MHP lideri Sayın Devlet Bahçeli, geçtiğimiz günlerde düzenlemiş olduğu basın açıklaması ve ertesi gün TBMM’deki partisinin grup toplantısında, 2019 yılında yapılması planlanan yerel seçimler ve Cumhurbaşkanlığı seçimlerine yönelik, çok detaylı açıklamalarda bulundu. MHP olarak, Cumhurbaşkanlığı seçimlerinde, partilerinden bir aday çıkarmayacaklarını ve AK Parti ile birlikte hareket edeceklerini üstüne basa basa vurguladı! MHP lideri bu açıklamaları neden yapmaktadır? Hem de seçimler için en erken tarih olarak 18 ay gibi bir zaman dilimi olmasına rağmen! Bir muhalefet parti lideri bu açıklamaları neden ve nasıl yapar? Sayın Devlet beyin başka bir ajandası mı vardır? Devlet bey, siyaset ve devlet tecrübesine dayanarak, neleri öngörmekte ve çok hızlı bir şekilde bu yönde kararlar almaktadır?

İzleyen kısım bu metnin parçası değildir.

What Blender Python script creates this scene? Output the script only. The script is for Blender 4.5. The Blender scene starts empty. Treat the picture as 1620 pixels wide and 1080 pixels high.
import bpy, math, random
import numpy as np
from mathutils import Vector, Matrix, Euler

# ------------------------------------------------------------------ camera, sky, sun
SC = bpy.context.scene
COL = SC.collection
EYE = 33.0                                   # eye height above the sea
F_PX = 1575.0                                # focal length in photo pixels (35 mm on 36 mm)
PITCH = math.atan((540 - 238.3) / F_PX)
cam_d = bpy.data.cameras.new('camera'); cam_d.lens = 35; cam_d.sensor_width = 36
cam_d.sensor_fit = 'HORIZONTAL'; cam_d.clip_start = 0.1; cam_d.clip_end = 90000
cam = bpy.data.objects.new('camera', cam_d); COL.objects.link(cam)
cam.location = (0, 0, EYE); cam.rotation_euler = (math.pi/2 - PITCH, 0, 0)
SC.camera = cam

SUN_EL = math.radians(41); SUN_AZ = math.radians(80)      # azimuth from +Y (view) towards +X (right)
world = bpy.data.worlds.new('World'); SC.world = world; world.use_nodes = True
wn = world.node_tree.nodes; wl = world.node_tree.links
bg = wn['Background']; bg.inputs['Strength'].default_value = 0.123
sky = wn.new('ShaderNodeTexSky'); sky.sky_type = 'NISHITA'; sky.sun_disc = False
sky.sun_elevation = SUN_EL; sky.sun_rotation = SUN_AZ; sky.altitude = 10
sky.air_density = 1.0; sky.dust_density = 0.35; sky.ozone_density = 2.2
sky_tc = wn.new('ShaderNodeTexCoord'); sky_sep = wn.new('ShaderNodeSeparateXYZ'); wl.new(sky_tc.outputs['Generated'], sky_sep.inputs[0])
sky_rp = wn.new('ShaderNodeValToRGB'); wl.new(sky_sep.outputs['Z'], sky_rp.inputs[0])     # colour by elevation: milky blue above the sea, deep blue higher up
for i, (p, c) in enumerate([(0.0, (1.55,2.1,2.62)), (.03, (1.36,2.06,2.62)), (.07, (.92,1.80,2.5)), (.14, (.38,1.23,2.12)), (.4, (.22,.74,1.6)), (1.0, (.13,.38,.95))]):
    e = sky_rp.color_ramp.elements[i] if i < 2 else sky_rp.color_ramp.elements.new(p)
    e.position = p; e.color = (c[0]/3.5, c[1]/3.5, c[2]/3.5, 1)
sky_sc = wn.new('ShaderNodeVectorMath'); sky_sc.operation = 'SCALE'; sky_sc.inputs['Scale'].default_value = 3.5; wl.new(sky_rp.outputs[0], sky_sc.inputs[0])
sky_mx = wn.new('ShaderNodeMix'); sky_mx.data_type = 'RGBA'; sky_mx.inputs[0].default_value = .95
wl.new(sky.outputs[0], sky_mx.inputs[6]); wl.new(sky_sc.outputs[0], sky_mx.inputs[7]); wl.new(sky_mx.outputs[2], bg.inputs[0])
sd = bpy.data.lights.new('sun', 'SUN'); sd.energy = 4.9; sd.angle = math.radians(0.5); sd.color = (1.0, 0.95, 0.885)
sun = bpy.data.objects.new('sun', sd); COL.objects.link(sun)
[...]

Küresel sistemin, lojistik ve her türlü destekleri ile Kuzey Suriye ve Kuzey Irak’ta bir oldubitti ile uydu bir devlet kurma çalışmalarının da ayyuka çıktığı bir dönemde, Türk siyasetinde neler olmaktadır? 1200 kilometrelik sınırlarımıza, dört bin tır modern silah verilerek, bir ordu kuracak kapasitedeki terör örgütleri de cirit atarken! Sınır komşumuz Suriye’nin parçalanmış hali ortada iken! Komşumuz İran sosyolojik ve ekonomik yönden karıştırılmaya çalışılırken! Irak devleti gözümüzün önünde lime lime edilirken! Ticaret yapmakta olduğumuz ülkelerde sıkıntılar çıkarmak için işbirlikçiler eliyle her türlü girişimler oluyorken! 15 Temmuz hain darbe ve işgal kalkışmasının akabinde, Fırat Kalkanı operasyonları ile 1200 kilometrelik sınırımızda, kurulmaya çalışılan koridora asla izin vermeyeceğini tüm dünyaya ilan eden bu devlet, bir başka uydu veya gölge oluşumlarına izin verecek midir? Tabii ki asla izin vermeyecektir! Peki bu ülkede, bu kadar iç ve dış sorunlar olmasına rağmen, içerideki siyasi türbülans nedir, neden, nasıl ve neler olmaktadır? Siyaset çok hızlı bir şekilde neden ısınmaya başlamıştır? Siyasetin ısınması kendi seyrinde midir? Yoksa başka bir el ülkemizdeki siyasetin ısınması için değişik türde müdahalelerde mi bulunmaktadır? Küresel sistem ve işbirlikçiler içeride mevzi mi kaybetmektedir? Neler olmaktadır, Türk siyasetinde? 15 Temmuz hain darbe ve işgal kalkışmasının akabinde, devlet, millet, ana muhalefet ve muhalefeti ile birlikte Yeni kapıda şahlanan; 1071 Malazgirt, 1453 İstanbul’un fethi, Çanakkale ve Kurtuluş savaşı ruhu rahatsız etmektedir, tüm küresel güçler ve içerideki işbirlikçilerini! Hedef, Yeni kapıdaki birliktelik ruhunu yani şahlanmaya başlayan, 2023 – 2053 ve 2071 hedefleri doğrultusundaki, Büyük – Güçlü – Yerli – Milli Türkiye ve Türk Üçgenini parçalamak ve bu ülkeyi daha önce yaşadığımız sosyal, siyasal ve ekonomik kriz ve kaos ortamına yeniden sürüklemektir! Anladın mı şimdi, siyasette neler olduğunu ve siyasetin de neden ısınmaya başladığını!